Jersey City yeshiva boy comes to Marvel Comics
With the recent expansion of the Jewish Federation of Northern New Jersey into Hudson County, Jersey City counts as part of “our community.” This has been a bit of homecoming for this newspaper, which began many years ago in Jersey City. But it has taken a while for all its implications to sink in.
For example: Ms. Marvel, the youthful superhero who hails from Jersey City, now is “our” superhero.
Okay, maybe in the Marvel Universe JFNNJ has a different catchment area (and maybe, in a world of government agencies like S.H.I.E.L.D., a catchier acronym). But readers in our universe who don’t follow comic books should know that thanks to the writings of G. Willow Wilson, Jersey City has become a hot location for Marvel superheroics. For a new generation of heroes and readers, Jersey City is the new Forest Hills, the convenient-to-Manhattan-super-crises suburb where Spider Man grew up half a century ago.
Jersey City’s Ms. Marvel was created in 2014. She’s Kamala Khan, a teenage girl whose superpowers don’t help her with teenage problems ranging from sibling rivalry to keeping her secret crime-fighting identity hidden from her family to trying not to gush too much when she meets her longtime personal heroes like Spider Man. She is also, like Ms. Wilson and one of the editors who came up with the idea, a practicing Muslim. Her parents are immigrants from Pakistan and questions of identity and assimilation are a recurring background to the stories.
You can get a sense of the warm-hearted and realistic way this plays out in a panel in the first issue of her monthly comic, where she is sniffing a BLT sandwich at the corner deli.
“I’m going to start charging you for smells,” the proprietor says.
“Delicious, delicious infidel meat,” Kamala murmurs, entranced.
“Seriously, Kamala, I don’t understand why you do this to your yourself,” a friend chimes in.
“Either eat the bacon or stick to your principles,” chides the deli man. “Chow or chow not, there is no smell.”
We remember the thrill of recognition we felt back in 1980, when Marvel introduced the Jewish X-Man, Kitty Pryde, who wore a Magen-David and celebrated Chanukah. Ms. Marvel brought the similar thrill of seeing a character shunning pork — not precisely keeping kosher, but closer than Kitty Pryde ever came.
Fellow fans of seeing dietary restrictions portrayed in popular culture should be sure to pick up the new issue of Ms.
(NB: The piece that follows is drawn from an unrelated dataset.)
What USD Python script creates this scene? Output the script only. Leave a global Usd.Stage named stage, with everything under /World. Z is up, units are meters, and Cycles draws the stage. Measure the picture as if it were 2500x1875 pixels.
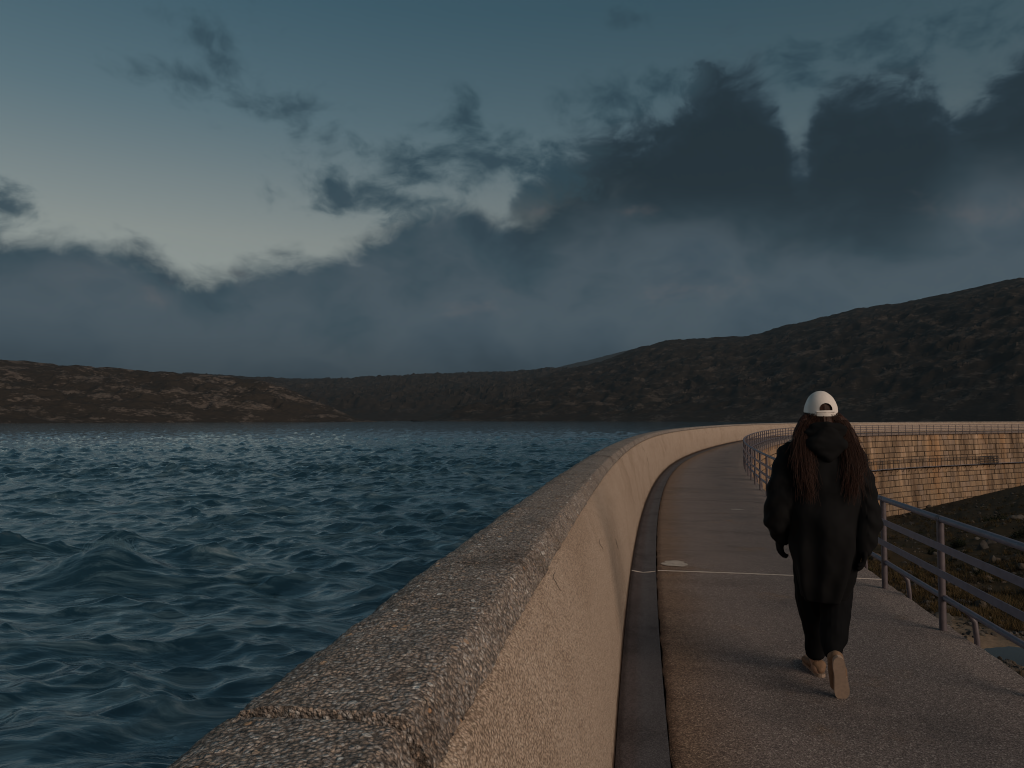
import math, random
import numpy as np, trimesh, manifold3d as m3
from scipy.spatial import cKDTree
from pxr import Usd, UsdGeom, UsdLux, UsdShade, Gf, Sdf, Vt
import usdkit, meshkit

random.seed(7); rng = np.random.default_rng(7)
stage = Usd.Stage.CreateInMemory()
UsdGeom.SetStageUpAxis(stage, UsdGeom.Tokens.z); UsdGeom.SetStageMetersPerUnit(stage, 1.0)
UsdGeom.Xform.Define(stage, '/World'); UsdGeom.Scope.Define(stage, '/World/Looks')

# ---------------------------------------------------------------- camera, sky, sun, exposure
EYE = 1.56
cam = UsdGeom.Camera.Define(stage, '/World/camera')
cam.AddTranslateOp().Set((0, 0, EYE)); cam.AddRotateXOp().Set(90 + 2.71)
cam.CreateHorizontalApertureAttr(36.0); cam.CreateVerticalApertureAttr(27.0); cam.CreateFocalLengthAttr(25.3)
cam.CreateClippingRangeAttr((0.05, 20000.0)); cam.CreateExposureAttr(0.0)
HAZE = 0.000065
SUN_AZ, SUN_EL = math.radians(140), math.radians(20)
SKY_STRENGTH, SUN_INTENSITY = 0.10, 0.54
sun = UsdLux.DistantLight.Define(stage, '/World/sun')
sun.CreateIntensityAttr(SUN_INTENSITY); sun.CreateNormalizeAttr(True); sun.CreateAngleAttr(45.0); sun.CreateColorAttr((1.0, 0.77, 0.60))
sun.AddRotateZOp().Set(180 - math.degrees(SUN_AZ)); sun.AddRotateXOp().Set(90 - math.degrees(SUN_EL))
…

Marvel, which returns to the theme. Ms. Marvel herself is altogether absent from the issue. Her family isn’t concerned; they say they know what’s going on. But her friends worry nonetheless.
And in this context, we meet a friend named Naftali. He visits Ms. Marvel’s high school brandishing a sandwich he praises as “Paper-thin OU-certified corned beef, toasted bread, enough horseradish to set up your bowels for a week, fresh from Elite Meat on Newark Ave.”
Yes, Kamala, there is an Orthodox Union in the Marvel Universe.
It turns out that readers haven’t met Naftali before because he doesn’t go to school with Ms. Marvel and the gang. He explains why he’s visiting the halls of Coles Academic High School: “We get Wednesday afternoons off at my yeshiva, so I make a sandwich run for certain select friends who would otherwise be forced to eat ritually dubious cafeteria food.”
We’re intrigued to learn of a North Jersey yeshiva with early dismissal on Wednesdays. Yet another reason our teens want to emigrate to the Marvel Universe.
And while we await the next issue to see what the future has in store for our new friend Naftali, we can’t help but hoping that Naftali gets super powers of his own some day. Then we can finally thrill to the adventures of the kippah-wearing hero Marvel can only call “OU Kid.”